Trowse railway station is also newly listed at Grade II. Built in 1844-45, it was the terminus of the Norwich and Brandon line, which connected the city to London by rail for the first time. The station, at Bracondale, represented a “pivotal moment in railway and communications history”, said Historic England.

Five months after it opened, a new swing bridge over the River Wensum allowed the line to continue to Norwich station. Trowse station, which is crafted from knapped flint, a traditional Norfolk building material, closed in 1939.

Trowse railway station.
Trowse railway station. Photograph: Patricia Payne/The Historic England Archive, Historic England

Trowse sewage pumping station also gets Grade II listing. It was built about 1869 by Norwich corporation to improve sewage disposal caused by the growing industrialisation and population of the city in the 19th century.

The engine house, which is built from red brick in an Italianate style, contains a grand spiral staircase and decorative embellishments.

A replacement engine house built in 1909 has also been listed.

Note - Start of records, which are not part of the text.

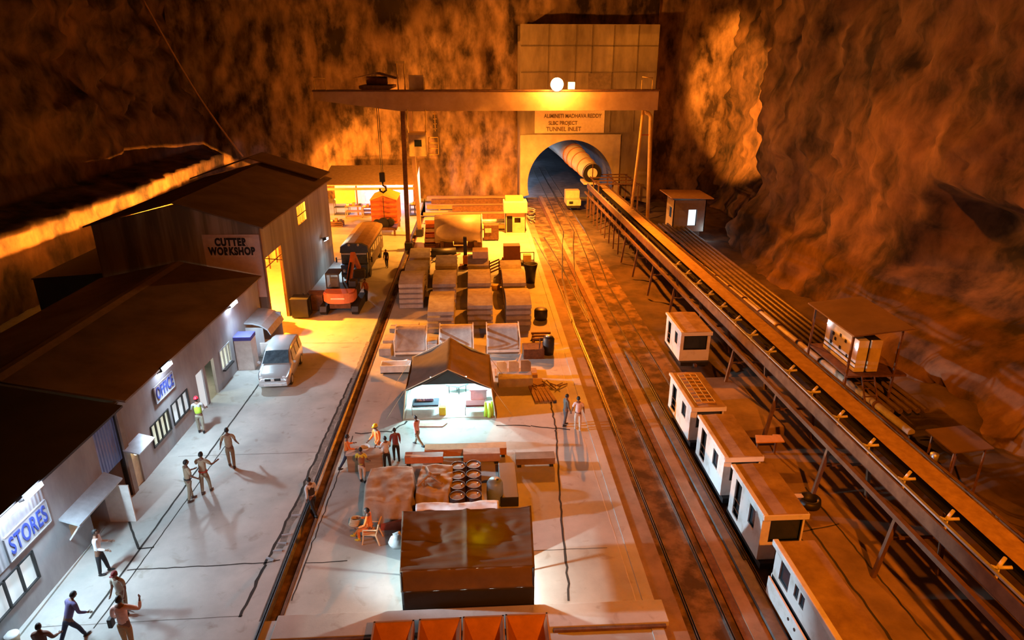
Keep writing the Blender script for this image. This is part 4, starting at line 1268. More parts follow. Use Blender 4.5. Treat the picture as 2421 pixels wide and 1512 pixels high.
def t2_front(u, v):
    x = -2.07 + 4.12 * u
    z = 2.55 - 1.1 * v
    y = 0.72 - 1.42 * v
    sag = -0.09 * math.sin(math.pi * v) * (0.6 + 0.4 * abs(math.sin(u * 2 * math.pi)))
    z += sag + 0.07 * noise.noise(Vector((u * 2.5, v * 13, 1.1))) + 0.03 * noise.noise(Vector((u * 6 + v * 5, v * 26, 4.4))) + 0.09 * abs(u * 2 - 1) ** 6 * (1 - v) * (1 if u > .5 else .3)
    z += 0.05 * math.exp(-((u - 0.5) / 0.02) ** 2)
    z = 2.55 - 1.1 * v + (z - 2.55 + 1.1 * v) * min(1, (1 - v) * 9)
    for cu, cvv in ((0.28, 0.42), (0.80, 0.40)):
        rr = math.hypot((u - cu) / 0.06, (v - cvv) / 0.13)
        z -= 0.09 * math.exp(-rr * rr) + 0.018 * math.sin(7 * math.atan2(v - cvv, u - cu)) * math.exp(-((rr - 1.6) / 1.1) ** 2)
    return (x, y, z)


def t2_back(u, v):
    x = -2.07 + 4.12 * u
    z = 2.55 - 1.1 * v + 0.09 * abs(u * 2 - 1) ** 6 * (1 - v) * (1 if u > .5 else .3)
    y = 0.72 + 0.62 * v
    z += 0.05 * noise.noise(Vector((u * 3, v * 9, 5.1))) - 0.05 * math.sin(math.pi * v)
    return (x, y, z)


MB().grid(70, 36, t2_front, True).build('roof_panel', CANV, T2, solid=0.015)
MB().grid(50, 14, t2_back, True).build('roof_panel', CANVG, T2, solid=0.015)
MB().grid(40, 10, lambda u, v: (-2.07 + 4.12 * u, -0.70 - 0.12 * v - 0.02 * math.sin(v * 6), 1.45 - 0.72 * v + 0.01 * math.sin(u * 30)), True).build('front_skirt', mat('skirt_brown', (0.17, 0.115, 0.06), (0.13, 0.085, 0.045), rough=0.85, scale=2, bump=0.15), T2, solid=0.012)
MB().grid(40, 8, lambda u, v: (-2.05 + 4.1 * u, -0.82 + 0.02 * v, 0.73 - 0.73 * v), True).build('skirt_shade', mat('skirt_shade_black', (0.02, 0.018, 0.015), bump=0.1), T2, solid=0.012)  # foot of the tent wall, its shade painted as a black strip
MB().grid(30, 8, lambda u, v: (-2.05 + 4.1 * u, 1.34 + 0.05 * v, 1.45 - 1.45 * v), True).build('rear_wall', CANVG, T2, solid=0.012)
for sx_ in (-1, 1):
    xx = 2.05 * sx_ + (0 if sx_ > 0 else -0.0)
    # gable cloth above the rolled-up side opening
    MB().prism([(-0.70, 1.45), (0.72, 2.52), (1.34, 1.45), (1.30, 1.05), (-0.72, 1.05)], 'x', xx - 0.01, xx + 0.01).build('gable_cloth', CANV, T2)
    for yy, zz in ((-0.78, 1.45), (0.72, 2.5), (1.34, 1.45)):
        MB().tube([(xx * 0.985, yy, 0), (xx * 0.985, yy, zz)], 0.03, 6).build('pole', BLACK, T2)
o = MB().sphere((0, 0, 0), 0.05).build('bulb', LAMPW)
o.location = (-0.1, 17.5, 1.9)
o.parent = None
tag(o, 'bare bulb hanging inside the big brown tent', 'bulb')

# ================================================================ SEGMENT STACKS
seg_mesh = None
cols_ = {'leftmost': (-4.45, 1.62), 'second': (-2.25, 1.60), 'third': (0.20, 1.60), 'rightmost': (2.68, 1.62)}
stacks = [
    ('leftmost', 'nearest', 43.6, 3.1, 5), ('leftmost', 'middle', 47.6, 3.0, 4), ('leftmost', 'farthest', 51.4, 2.8, 4),
    ('second', 'nearest', 39.1, 4.0, 4), ('second', 'middle', 44.6, 3.4, 4), ('second', 'farthest', 49.0, 3.0, 4),
    ('third', 'nearest', 40.1, 3.4, 4), ('third', 'middle', 44.6, 3.4, 4), ('third', 'farthest', 49.0, 3.2, 4),
    ('rightmost', 'nearest', 40.0, 3.4, 4), ('rightmost', 'middle', 44.6, 3.4, 4), ('rightmost', 'farthest', 48.9, 2.6, 3)]
protoseg = {}


def segment_proto(wd, ln):
    s = thing('tunnel_segment', '', 'concrete segment', (0, 0, 0))
    mb = MB()
    n = 12
    top, bot = [], []
    for i in range(n + 1):
        t = i / n
        y = ln * t
        z = 0.30 * math.sin(math.pi * t) ** 0.9
        top.append((y, z + 0.30))
        bot.append((y, z + 0.06))
    mb.prism(top + bot[::-1], 'x', -wd / 2, wd / 2)
    mb.build('slab', SEG, s)
    for yy in (0.35, ln - 0.45):
        MB().box(-wd / 2 + 0.05, wd / 2 - 0.05, yy, yy + 0.1, -0.0, 0.30 * math.sin(math.pi * (yy + .05) / ln) + 0.08).build('timber_spacer', WOOD, s)
    return s


ordn = {5: ['lowest', 'second from the bottom', 'middle', 'second from the top', 'topmost'], 4: ['lowest', 'second from the bottom', 'second from the top', 'topmost'], 3: ['lowest', 'middle', 'topmost']}
for cn, rn, y0, ln, nl in stacks:
    xc, wd = cols_[cn]
    rz = random.uniform(-0.012, 0.012)
    for k in range(nl):
        key = (round(ln, 1))
        if key not in protoseg:
            protoseg[key] = s = segment_proto(1.61, ln)
        else:
            s = clone(protoseg[key])
        s.location = (xc + random.uniform(-0.03, 0.03), y0 + random.uniform(-0.05, 0.05), k * 0.375)
        s.rotation_euler = (0, 0, rz)
        tag(s, 'curved concrete segment, %s, in the %s stack of the %s column' % (ordn[nl][k], rn, cn), 'concrete segment', 'precast tunnel segments in stacks')
o = MB().box(-0.6, 0.6, -0.65, 0.65, 0, 0.55, 0.02).build('pale_crate', mat('crate_tan', (0.62, 0.46, 0.3), bump=0.1))
o.location = (0.35, 50.3, 1.76)
tag(o, 'pale square crate on top of the farthest segment stack in the third row', 'crate')

# three steel segment moulds in front
for i, (x0, x1, nm) in enumerate([(-4.78, -2.95, 'left'), (-2.2, -0.25, 'middle'), (0.55, 2.45, 'right')]):
    t = thing('segment_mould', 'square box mould with a curved concrete top, %s of the three behind the lit tent' % nm, 'mould', ((x0 + x1) / 2, 36.4, 0), 0, 'segment moulds behind the tent')
    wd = (x1 - x0) / 2
    mb = MB()
    n = 14
    pts_t = [(-0.55 - 0.0, 0.25)]
    mb.grid(14, 12, lambda u, v: (-wd + 2 * wd * u, -0.6 + 1.5 * v, 0.30 + 1.0 * math.sin(math.pi / 2 * min(1, v * 1.25)) - 0.12 * (1 - (2 * u - 1) ** 2) * (1 - v)), True)
    mb.build('curved_panel', mat('mould_panel', (0.50, 0.46, 0.43), (0.33, 0.28, 0.25), rough=0.8, scale=2, bump=0.1), t, solid=0.05)
    MB().box(-wd + 0.05, wd - 0.05, -0.5, 0.9, 0.0, 0.28).build('base', RUST, t)
    MB().box(-wd + 0.02, wd - 0.02, -0.72, -0.64, 0.12, 0.26).build('front_bar', CABW, t)
    for s_ in (-1, 1):
        MB().bar((s_ * wd, -0.68, 0), (s_ * wd, -0.62, 0.95), 0.06).build('corner_post', CABW, t)
        MB().bar((s_ * wd, -0.62, 0.95), (s_ * wd, 0.9, 1.38), 0.06).build('side_rail', CABW, t)
for i, (px, py, sx_, sy_, h, lab) in enumerate([(-5.25, 37.4, 0.35, 0.5, 0.5, 'small grey concrete block left of the left mould, the farther one'), (-5.35, 36.2, 0.35, 0.4, 0.45, 'small grey concrete block left of the left mould, the nearer one'), (-2.6, 36.3, 0.28, 0.6, 0.7, 'dark grey block squeezed between the left and middle moulds'), (3.2, 35.4, 0.6, 0.5, 0.6, 'dark scrap heap box right of the right mould')]):
    o = MB().box(-sx_, sx_, -sy_, sy_, 0, h, 0.03).box(-sx_ * 0.6, sx_ * 0.6, -sy_ - 0.02, -sy_, h * 0.2, h * 0.5).build('concrete_block', SEG if i != 3 else RUST)
    o.location = (px, py, 0)
    tag(o, lab, 'block')
o = MB().box(-0.95, 0.95, -0.25, 0.25, 0, 0.28, 0.03).build('concrete_beam', SEG)
o.location = (-4.55, 39.6, 0)
tag(o, 'short concrete beam lying behind the left mould, the lower one', 'beam')
o = MB().box(-0.9, 0.9, -0.22, 0.22, 0, 0.24, 0.03).build('concrete_beam', mat('beam_tan', (0.6, 0.45, 0.32), bump=0.1))
o.location = (-4.6, 40.3, 0.0)
tag(o, 'tan concrete beam lying behind the left mould, the farther one', 'beam')
t = thing('water_trough', 'long pale trough left of the lit tent', 'trough', (-4.45, 33.7, 0))
MB().panel('y', -0.35, 0.05, -0.85, 0.85, 0.05, 0.5).box(-0.85, 0.85, 0.3, 0.35, 0.05, 0.5).box(-0.85, -0.8, -0.3, 0.3, 0.05, 0.5).box(0.8, 0.85, -0.3, 0.3, 0.05, 0.5).box(-0.85, 0.85, -0.35, 0.35, 0.05, 0.1).build('trough_body', TARPW, t)
MB().box(-0.7, -0.6, -0.3, 0.3, 0, 0.06).build('foot', RUST, t)
MB().box(0.6, 0.7, -0.3, 0.3, 0, 0.06).build('foot', RUST, t)
o = MB().grid(14, 14, lambda u, v: (-0.5 + u, -0.35 + 0.7 * v, 0.05 + 0.35 * math.exp(-((u - .5) ** 2 + (v - .5) ** 2) * 9) + 0.16 * abs(noise.noise(Vector((u * 6, v * 6, 0))))), True).build('crumpled_sheet', TARPW, solid=0.01)
o.location = (-3.95, 34.35, 0.0)
tag(o, 'crumpled white and red sheet lying between the trough and the left mould', 'sheet')
t = thing('panel_stack', 'pale curved panels leaning right of the lit tent', 'panel', (1.9, 33.0, 0))
for k in range(3):
    MB().prism([(-0.9 + k * 0.65, 0.1), (-0.35 + k * 0.65, 0.1), (-0.35 + k * 0.65, 0.75), (-0.5 + k * 0.65, 0.9), (-0.9 + k * 0.65, 0.9)], 'y', -0.3 + k * 0.05, -0.22 + k * 0.05).build('panel', [TARPW, TARPW, SEG][k], t)
MB().box(-1.0, 1.3, -0.4, 0.5, 0, 0.12).build('pallet', WOOD, t)
o = MB().box(-0.95, 0.85, -0.5, 0.4, 0, 0.5, 0.04).build('stone_block', SEG)
o.location = (2.0, 31.9, 0)
tag(o, 'wide dark block on the ground just right of the lit tent', 'block')
for k in range(5):
    o = MB().box(-0.09, 0.09, -1.3, 1.3, 0, 0.09).build('timber_plank', WOOD)
    o.location = (2.75 + 0.2 * k, 31.0, 0.0)
    o.rotation_euler = (0, 0, 0.12 + 0.02 * k)
    tag(o, 'timber plank on the ground right of the lit tent, ' + ['first', 'second', 'third', 'fourth', 'fifth'][k] + ' from the tent', 'plank', 'planks right of the tent')
t = thing('pump_unit', 'dark upright pump unit with a round pale lid beside the left track', 'pump', (4.1, 35.6, 0))
MB().lathe((0, 0, 0), [(0, 0), (0.30, 0.0), (0.34, 0.3), (0.34, 0.95), (0.25, 1.1), (0, 1.12)], 16).build('body', BLACK, t)
MB().lathe((0, 0, 1.12), [(0, 0.04), (0.16, 0.03), (0.17, 0.0)], 14).build('lid', GALV, t)
MB().bar((-0.5, 0, 0), (-0.5, 0, 1.0), 0.06).bar((-0.5, 0, 1.0), (0.1, 0, 1.0), 0.05).build('frame', RUST, t)
t = thing('low_trestle', 'low rusty trestle behind the dark pump unit', 'trestle', (3.9, 37.6, 0))
for k in range(3):
    MB().box(-0.6, 0.6, -0.5 + k * 0.45, -0.38 + k * 0.45, 0.25, 0.35).build('beam', RUST, t)
for a in (-0.5, 0.5):
    MB().box(a - 0.05, a + 0.05, -0.5, 0.55, 0, 0.25).build('foot', RUST, t)
o = MB().lathe((0, 0, 0), [(0, 0), (0.40, 0), (0.44, 0.2), (0.44, 0.6), (0.38, 0.72), (0, 0.70)], 20).build('black_drum', BLACK)
o.location = (4.2, 41.2, 0)
tag(o, 'squat black drum beside the nearest rightmost segment stack', 'drum')
o = MB().lathe((0, 0, 0), [(0, 0), (0.34, 0), (0.42, 0.9), (0.55, 1.5), (0.46, 1.5), (0.30, 0.2), (0, 0.15)], 20).build('black_hopper', BLACK)
o.location = (4.15, 49.0, 0)
tag(o, 'tall black tapered bin beside the farthest rightmost segment stack', 'bin')
t = thing('pipe_scrap', 'heap of bent scrap rods on the slab right of the planks', 'scrap', (3.6, 31.4, 0))
for k in range(9):
    a = random.uniform(0, 6.28)
    MB().bar((0.2 * k - 0.8 + 0.3 * math.cos(a), 0.5 * math.sin(a), 0.05), (0.2 * k - 0.8 - 0.3 * math.cos(a), -0.5 * math.sin(a), 0.12 + 0.1 * random.random()), 0.04).build('rod', RUST, t)

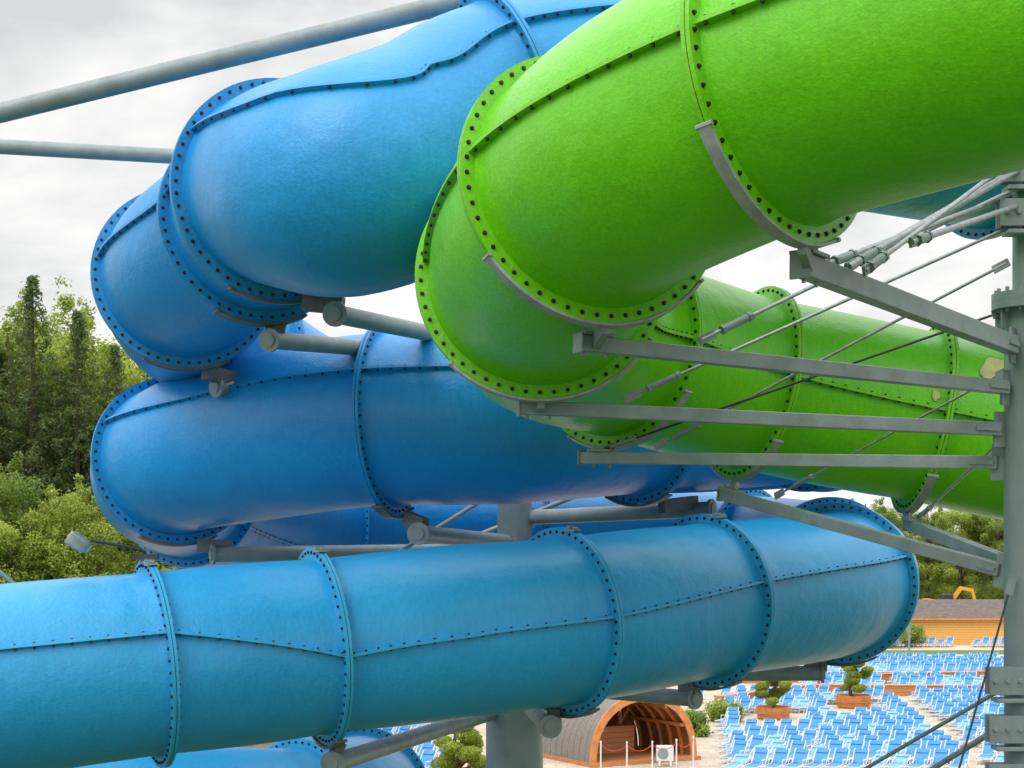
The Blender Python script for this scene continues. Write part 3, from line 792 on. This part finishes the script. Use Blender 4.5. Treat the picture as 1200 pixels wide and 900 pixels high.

Unusually for a utility building, it was constructed in a Renaissance style usually reserved for important civic buildings such as town halls, museums and libraries.

Caroline Skinner, listing team leader at Historic England, said: “These remarkable heritage sites in east Norwich … can continue to tell an important story of a local industry that became a globally recognised brand, and the societal changes that took place in the town at this time.”